The Maiden Tribute of Modern Babylon was the headline of the Pall Mall Gazette (July 1885). Written by newspaper editor William Thomas Stead (1849–1912), it featured a series of sensational subheadings such as "The Violation of Virgins" and "How Girls Were Bought and Ruined". He claimed London was the heart of the 'white slave trade', a term that was quickly popularised to mean exploited prostitution, particularly the exploited prostitution of young, innocent white British girls. This can be understood as one of the very first sex trafficking panics.
After Stead's publication, crowds filled the streets, demanding that the government pass the the Criminal Law Amendment Bill. The Act was given Royal Assent just before Christmas of 1885. It raised the age of consent from 13 to 16, and criminalised procuring for prostitution (trafficking and grooming, but the person being procured could 'not being a common prostitute, or of known immoral character', as in only applicable if an 'innocent' woman had been trafficked). It also made brothel-keeping a non-indictable crime (meaning that cases could be heard in front of magistrates, quickly and cheaply). This can be understood as an example of how legislators attach measures to repress commercial sex to measures designed genuinely to protect women from sexual harm (eg raising the age of consent).

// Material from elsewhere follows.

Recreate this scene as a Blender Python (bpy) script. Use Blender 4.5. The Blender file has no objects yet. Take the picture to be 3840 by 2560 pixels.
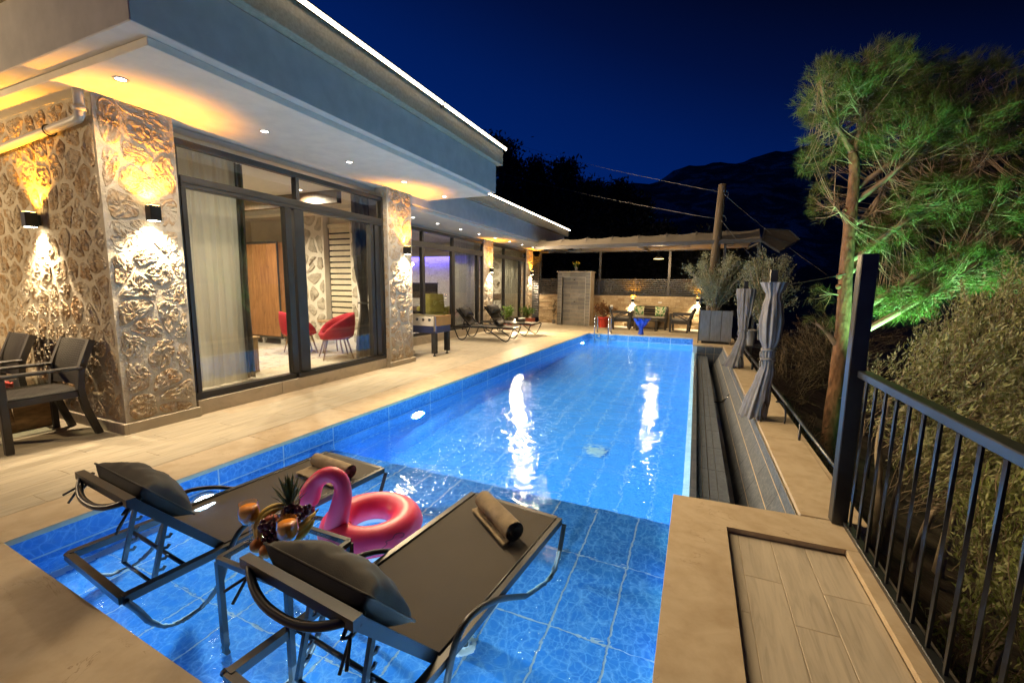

The history of the Criminal Law Amendments Act is an example how an ideologically conceived law is written and then applied in the real world. Once in the hands of lawmakers and the police, demands to end exploitation in the sex industry can morph into repressive measures that target all commercial sex without addressing actual exploitation. For example, raising the age of consent to 16 did little to improve the success rates of prosecutions of rape and assault for girls under this age. There were also very few prosecutions for procurement, not necessarily because very little grooming and procuring was happening. Women were regularly abused and misled by people within the sex industry, but because these women were usually already selling sex. Because the law went on to stipulate that it was only possible to procure a woman if she was not already a 'common prostitute' or have 'immoral character', it deliberately excluded the main group of women and girls who had may have helped. All the prosecution needed for a not guilty verdict was proof that the woman who had been procured had already sold sex or even had sex out of wedlock.
This Act and the campaigns surrounding it launched an unprecedented legal crackdown on prostitution that is still in effect today in Britain.